Supreme Court erred when it dismissed plaintiff's Labor Law § 240 (1) claim as against Abeken on the ground that it cannot be the subject of a Labor Law § 240 (1) claim in light of the application of Public Service Law § 228 (see Abbatiello v Lancaster Studio Assoc., 3 NY3d 46, 52-53 [2004]). To further the availability of cable television, Public Service Law § 228 (1) provides, "No landlord shall . . . interfere with the installation of cable television facilities upon his property or premises." However, a telecommunications company such as Verizon is not governed by the Public Service Law (see Public Service Law §§ 213 [1]; 228). Therefore, as plaintiff was not installing cable television facilities, but rather, was a telecommunications worker, Public Service Law § 228 does not apply to shield Abeken from liability under Labor Law § 240 (1).
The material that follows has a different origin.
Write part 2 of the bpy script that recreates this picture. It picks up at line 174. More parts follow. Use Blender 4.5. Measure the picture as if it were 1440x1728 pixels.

[*5]We find, however, that the Labor Law § 240 (1) claims were properly dismissed as to both Abeken and Blended Family, as plaintiff's work was not construction-related activity. Labor Law § 240 (1) applies to workers engaged in the "erection, demolition, repairing, altering, painting, cleaning or pointing of a building or structure." "For work to qualify as 'altering' within the meaning of Labor Law § 240 (1), it must not be 'simple, routine', cosmetic, or decorative, and it must effect 'a significant physical change to the configuration or composition of the building or structure', including significantly changing the way an important component of the building functions," although the change need not be permanent (Mananghaya v Bronx-Lebanon Hosp. Ctr., 165 AD3d 117, 124 [1st Dept 2018] [citations and emphasis omitted], lv dismissed 33 NY3d 969 [2019]). Plaintiff's self-described action of drilling two holes in order to run the cable wire did not constitute an alteration pursuant to Labor Law § 240 (1) (see Castaneda v Amsterco 67, LLC, 220 AD3d 406, 406 [1st Dept 2023] [drilling anchors into building façade to attach pest control netting and setting up spikes on the building's ledges and windowsills did not constitute an "alteration"]; Rhodes-Evans v 111 Chelsea LLC, 44 AD3d 430, 432 [1st Dept 2007] [splicing fiber optic cable into a preexisting cable box on the wall of the parking garage was not an alteration under Labor Law § 240 [1]).
Supreme Court correctly denied summary judgment in plaintiff's favor on his common-law negligence claims as to Abeken because questions of fact are presented regarding the furnishing of the ladder that allegedly caused plaintiff's accident.
Supreme Court correctly granted conditional summary judgment to Abeken on its contractual indemnity claim. The lease's indemnity provision was triggered because the claim arose by reason of work performed at the behest of Blended Family in and about the demised premises, and as a result of Blended Family's occupation and alteration of the demised premises. While questions of fact exist concerning Abeken's liability, the indemnification provision is not void under General Obligations Law § 5-322.1 because it contains a savings clause permitting partial liability (see Hernandez v Argo Corp., 95 AD3d 782, 783 [1st Dept 2012]). Concur—Webber, J.P., Friedman, González, O'Neill Levy, Michael, JJ.